* _Do this_
Gather the lines below that include the string "pixels", copying each in full.
# Start of Data supplied
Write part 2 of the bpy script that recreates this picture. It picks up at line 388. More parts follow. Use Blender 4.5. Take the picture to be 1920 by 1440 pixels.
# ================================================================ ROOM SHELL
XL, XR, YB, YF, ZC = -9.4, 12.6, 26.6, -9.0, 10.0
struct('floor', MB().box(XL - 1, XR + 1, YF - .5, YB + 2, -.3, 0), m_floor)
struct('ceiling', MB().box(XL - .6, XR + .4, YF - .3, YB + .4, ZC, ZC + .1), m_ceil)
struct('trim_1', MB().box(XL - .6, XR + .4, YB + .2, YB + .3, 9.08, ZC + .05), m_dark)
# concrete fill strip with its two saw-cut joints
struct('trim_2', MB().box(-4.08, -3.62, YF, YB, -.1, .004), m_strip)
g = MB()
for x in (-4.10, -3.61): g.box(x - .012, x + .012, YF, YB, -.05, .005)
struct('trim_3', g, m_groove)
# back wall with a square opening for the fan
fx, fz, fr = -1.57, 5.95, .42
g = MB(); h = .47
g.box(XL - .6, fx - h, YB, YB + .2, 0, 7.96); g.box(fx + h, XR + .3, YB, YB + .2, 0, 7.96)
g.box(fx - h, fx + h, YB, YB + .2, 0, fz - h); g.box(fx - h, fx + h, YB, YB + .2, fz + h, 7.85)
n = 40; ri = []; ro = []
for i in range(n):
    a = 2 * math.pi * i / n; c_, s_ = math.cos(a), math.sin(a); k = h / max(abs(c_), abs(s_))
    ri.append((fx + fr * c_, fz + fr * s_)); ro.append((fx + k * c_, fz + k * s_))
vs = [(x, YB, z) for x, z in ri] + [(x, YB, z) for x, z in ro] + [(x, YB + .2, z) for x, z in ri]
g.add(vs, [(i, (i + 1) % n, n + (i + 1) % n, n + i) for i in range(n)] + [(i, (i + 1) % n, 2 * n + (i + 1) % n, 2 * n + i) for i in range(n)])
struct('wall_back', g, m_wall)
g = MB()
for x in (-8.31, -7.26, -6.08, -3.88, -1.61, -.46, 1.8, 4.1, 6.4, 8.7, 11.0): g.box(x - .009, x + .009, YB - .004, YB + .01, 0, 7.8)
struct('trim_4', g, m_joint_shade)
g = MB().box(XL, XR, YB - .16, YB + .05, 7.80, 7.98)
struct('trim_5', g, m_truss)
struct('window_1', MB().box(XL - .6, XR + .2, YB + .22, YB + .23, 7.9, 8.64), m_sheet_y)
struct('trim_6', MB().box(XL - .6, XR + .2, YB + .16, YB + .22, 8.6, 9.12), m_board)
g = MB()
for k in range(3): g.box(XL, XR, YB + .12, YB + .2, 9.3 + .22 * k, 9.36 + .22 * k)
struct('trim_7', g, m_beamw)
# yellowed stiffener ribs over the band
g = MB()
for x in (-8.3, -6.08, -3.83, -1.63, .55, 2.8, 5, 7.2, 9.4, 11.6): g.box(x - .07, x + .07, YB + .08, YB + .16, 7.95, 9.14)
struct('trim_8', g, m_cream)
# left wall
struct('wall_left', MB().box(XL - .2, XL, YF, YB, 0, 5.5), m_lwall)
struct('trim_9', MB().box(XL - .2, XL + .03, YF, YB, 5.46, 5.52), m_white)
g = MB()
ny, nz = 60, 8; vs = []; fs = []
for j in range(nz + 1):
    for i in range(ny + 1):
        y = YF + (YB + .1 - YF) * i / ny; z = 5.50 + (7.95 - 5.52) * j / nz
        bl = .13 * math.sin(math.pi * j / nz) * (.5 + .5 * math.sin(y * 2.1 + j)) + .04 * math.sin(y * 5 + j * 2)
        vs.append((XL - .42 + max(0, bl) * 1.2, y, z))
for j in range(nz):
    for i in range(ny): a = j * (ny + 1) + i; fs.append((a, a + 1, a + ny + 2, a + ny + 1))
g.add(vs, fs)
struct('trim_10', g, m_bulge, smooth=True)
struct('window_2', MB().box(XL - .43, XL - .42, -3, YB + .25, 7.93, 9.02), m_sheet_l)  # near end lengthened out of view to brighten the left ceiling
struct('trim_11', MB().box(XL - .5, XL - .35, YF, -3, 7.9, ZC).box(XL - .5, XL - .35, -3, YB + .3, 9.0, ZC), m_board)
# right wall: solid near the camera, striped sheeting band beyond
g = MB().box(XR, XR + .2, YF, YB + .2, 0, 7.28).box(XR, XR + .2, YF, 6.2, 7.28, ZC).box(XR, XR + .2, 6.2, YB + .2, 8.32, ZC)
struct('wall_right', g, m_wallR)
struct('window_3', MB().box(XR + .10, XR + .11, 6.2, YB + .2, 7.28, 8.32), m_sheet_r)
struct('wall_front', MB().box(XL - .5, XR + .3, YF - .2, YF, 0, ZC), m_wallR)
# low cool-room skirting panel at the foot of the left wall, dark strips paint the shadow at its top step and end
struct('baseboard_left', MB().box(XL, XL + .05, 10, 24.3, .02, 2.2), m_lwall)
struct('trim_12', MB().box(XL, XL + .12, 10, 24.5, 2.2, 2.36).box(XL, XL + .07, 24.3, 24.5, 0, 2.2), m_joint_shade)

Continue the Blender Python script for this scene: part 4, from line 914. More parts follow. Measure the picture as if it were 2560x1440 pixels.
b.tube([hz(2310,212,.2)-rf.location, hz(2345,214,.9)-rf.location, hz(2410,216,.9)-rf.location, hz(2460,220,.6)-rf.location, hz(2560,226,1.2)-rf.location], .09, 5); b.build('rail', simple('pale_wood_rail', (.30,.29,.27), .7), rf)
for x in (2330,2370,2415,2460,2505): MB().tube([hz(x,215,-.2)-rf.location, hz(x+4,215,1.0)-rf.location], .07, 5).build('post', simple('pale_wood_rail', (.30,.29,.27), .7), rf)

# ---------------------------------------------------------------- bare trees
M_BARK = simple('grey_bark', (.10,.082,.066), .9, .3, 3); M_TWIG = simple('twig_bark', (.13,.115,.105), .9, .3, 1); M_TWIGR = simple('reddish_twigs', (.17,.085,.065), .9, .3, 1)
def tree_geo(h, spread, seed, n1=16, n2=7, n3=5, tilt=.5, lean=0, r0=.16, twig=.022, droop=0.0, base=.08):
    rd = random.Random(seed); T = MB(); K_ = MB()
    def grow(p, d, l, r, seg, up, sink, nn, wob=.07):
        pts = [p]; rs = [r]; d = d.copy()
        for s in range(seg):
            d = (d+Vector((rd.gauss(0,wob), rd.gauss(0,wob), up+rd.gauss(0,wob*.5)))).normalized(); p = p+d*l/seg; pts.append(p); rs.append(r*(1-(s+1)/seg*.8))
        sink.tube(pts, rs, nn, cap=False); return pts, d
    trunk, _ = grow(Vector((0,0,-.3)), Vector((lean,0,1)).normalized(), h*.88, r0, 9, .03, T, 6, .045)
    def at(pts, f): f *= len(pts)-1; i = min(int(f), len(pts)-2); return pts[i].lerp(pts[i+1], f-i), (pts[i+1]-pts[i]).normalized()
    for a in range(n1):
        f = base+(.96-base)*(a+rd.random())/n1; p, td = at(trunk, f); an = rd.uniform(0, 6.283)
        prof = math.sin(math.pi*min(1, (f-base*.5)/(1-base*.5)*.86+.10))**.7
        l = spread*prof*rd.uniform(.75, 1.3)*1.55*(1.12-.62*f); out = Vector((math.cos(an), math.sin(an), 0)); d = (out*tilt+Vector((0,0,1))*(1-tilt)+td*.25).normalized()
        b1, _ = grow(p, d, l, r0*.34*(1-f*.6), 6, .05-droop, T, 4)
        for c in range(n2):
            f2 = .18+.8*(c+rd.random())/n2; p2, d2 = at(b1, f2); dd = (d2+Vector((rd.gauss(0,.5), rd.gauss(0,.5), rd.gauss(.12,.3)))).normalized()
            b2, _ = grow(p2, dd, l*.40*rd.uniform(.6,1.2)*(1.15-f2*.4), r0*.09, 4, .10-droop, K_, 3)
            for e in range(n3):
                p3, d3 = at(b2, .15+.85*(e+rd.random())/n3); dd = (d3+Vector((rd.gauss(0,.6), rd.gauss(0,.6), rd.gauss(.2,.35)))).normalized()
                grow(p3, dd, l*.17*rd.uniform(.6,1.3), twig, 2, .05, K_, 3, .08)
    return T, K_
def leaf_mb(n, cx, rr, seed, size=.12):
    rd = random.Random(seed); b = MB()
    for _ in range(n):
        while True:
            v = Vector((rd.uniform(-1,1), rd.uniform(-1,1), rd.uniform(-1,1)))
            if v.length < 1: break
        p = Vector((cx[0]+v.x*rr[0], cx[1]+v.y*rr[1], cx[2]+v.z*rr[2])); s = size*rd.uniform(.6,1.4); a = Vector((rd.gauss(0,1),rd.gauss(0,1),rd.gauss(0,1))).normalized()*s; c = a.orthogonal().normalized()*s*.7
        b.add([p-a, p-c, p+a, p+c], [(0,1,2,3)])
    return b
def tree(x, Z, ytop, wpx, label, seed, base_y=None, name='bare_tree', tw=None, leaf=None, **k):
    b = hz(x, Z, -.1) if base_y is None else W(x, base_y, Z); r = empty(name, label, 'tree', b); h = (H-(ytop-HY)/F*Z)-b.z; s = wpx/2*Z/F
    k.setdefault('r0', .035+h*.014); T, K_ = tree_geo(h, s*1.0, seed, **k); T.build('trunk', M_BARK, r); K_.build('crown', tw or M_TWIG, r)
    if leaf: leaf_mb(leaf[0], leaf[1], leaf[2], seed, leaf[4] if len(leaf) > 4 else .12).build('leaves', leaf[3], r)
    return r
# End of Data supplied
* _Exercise answer_
Write part 2 of the bpy script that recreates this picture. It picks up at line 388. More parts follow. Use Blender 4.5. Take the picture to be 1920 by 1440 pixels.
Continue the Blender Python script for this scene: part 4, from line 914. More parts follow. Measure the picture as if it were 2560x1440 pixels.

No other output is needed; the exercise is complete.